GOP presidential front-runner Donald Trump has a reputation for playing rough with his opponents, including the handful of protesters who now regularly show up at his rallies to voice their disgust at his policies. He has shown every indication of relishing these confrontations, often getting cheers from the crowd for his displays of contempt and ridicule. The situation in recent days has clearly gotten out of hand — protesters pepper sprayed by police in Kansas City, security surrounding the candidate as a man jumped on stage in Ohio, a rally canceled in Chicago out of fear that confrontations between protesters and supporters would turn violent. His opponents are now openly accusing Mr. Trump of inciting violence through his incendiary remarks, but by now it appears too late to change the campaign's trajectory.

Graphic evidence of that surfaced last week when a Trump supporter physically assaulted a heckler in the crowd, and the candidate seemed to condone the attack. By refusing to unambiguously condemn the assailant, Mr. Trump set a dangerous precedent that sooner or later could get someone seriously injured or killed.

The incident occurred during a campaign rally in Fayetteville, N.C., where a group of activists for the Black Lives Matter movement that included a white woman, a Muslim and a gay man loudly interrupted the candidate several times during his speech. Eventually, Mr. Trump asked security guards to escort the hecklers out of the hall after the crowed began booing their disruptive presence. What happened next was captured on video footage showing two uniformed officers leading a young black man in a T-shirt toward the door when suddenly an older white man in a cowboy hat rushed into the frame and sucker-punched the protester in the face, knocking him to the ground.

The alleged attacker, identified in news reports as John McGraw, later expressed satisfaction over what he had done to activist Rakeem Jones, telling an interviewer that the best thing about it was “knocking the hell out of that big mouth.” Mr. McGraw went on to add that “we don't know who he is, but we know he's not acting like an American. The next time we see him, we might have to kill him.” (The next day the Cumberland County sheriff's office announced Mr. McGraw had been taken into custody and charged with assault and disorderly conduct in connection with the incident.)

Yet Mr. Trump, who was still standing on the podium as the scene unfolded, seemed unperturbed by the violence. His response was of a piece with the candidate's earlier apparent indifference to such incidents, and indeed of his own oft-expressed desire to physically confront his detractors. At a campaign event in Nevada last month Mr. Trump said of a protester there that “I'd like to punch him in the face,” and last year he dismissed a heckler involved in a scuffle with police in Birmingham, Ala., by saying, “Maybe he should have been roughed up.” In Dayton, Ohio, over the weekend, when a man jumped the stage, Mr. Trump bragged that he “was ready” but that it was probably better to let the police handle it. Mr. Trump has also offered to pay the legal expenses of people arrested for assaulting hecklers at his events in Kentucky, where former Towson University student Matthew Heimbach, who founded a “White Student Union” at the school, was involved in a shoving match earlier this month with protesters in Louisville. In Kansas City this weekend, he urged police to arrest protesters whether they were violent or not.
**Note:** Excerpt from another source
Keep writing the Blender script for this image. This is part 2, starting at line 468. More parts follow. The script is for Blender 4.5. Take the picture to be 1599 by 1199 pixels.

Mr. Trump is known for his bombastic rhetoric and take-no-prisoners style of attacking those who disagree with him, and that tactic is reaching its inevitable conclusion. He's not just whipping up partisan fervor but actually directing his audiences' emotions in a way that amounts to an incitement to violence. There's a dangerous undercurrent of bigotry just below the surface of Mr. Trump's speeches that speaks to the worst instincts of his supporters, and once aroused it's likely that even he can't control the raw and angry passions his words unleash.

Mr. Trump may say he simply is refusing to be muzzled by “political correctness,” but what he is really doing is flirting with a kind of anarchy.

Yet if, as appears possible, Mr. Trump goes on to win the GOP presidential nomination, the general election campaign may only amplify this disturbing tendency. There will be many opportunities for protesters to interrupt GOP campaign events between the party convention this summer and the November election, raising the real possibility of violence if Mr. Trump continues in his current vein. If the Trump candidacy devolves into a campaign where fistfights and attacks on hecklers become the norm, Mr. Trump, his party and the country will all suffer.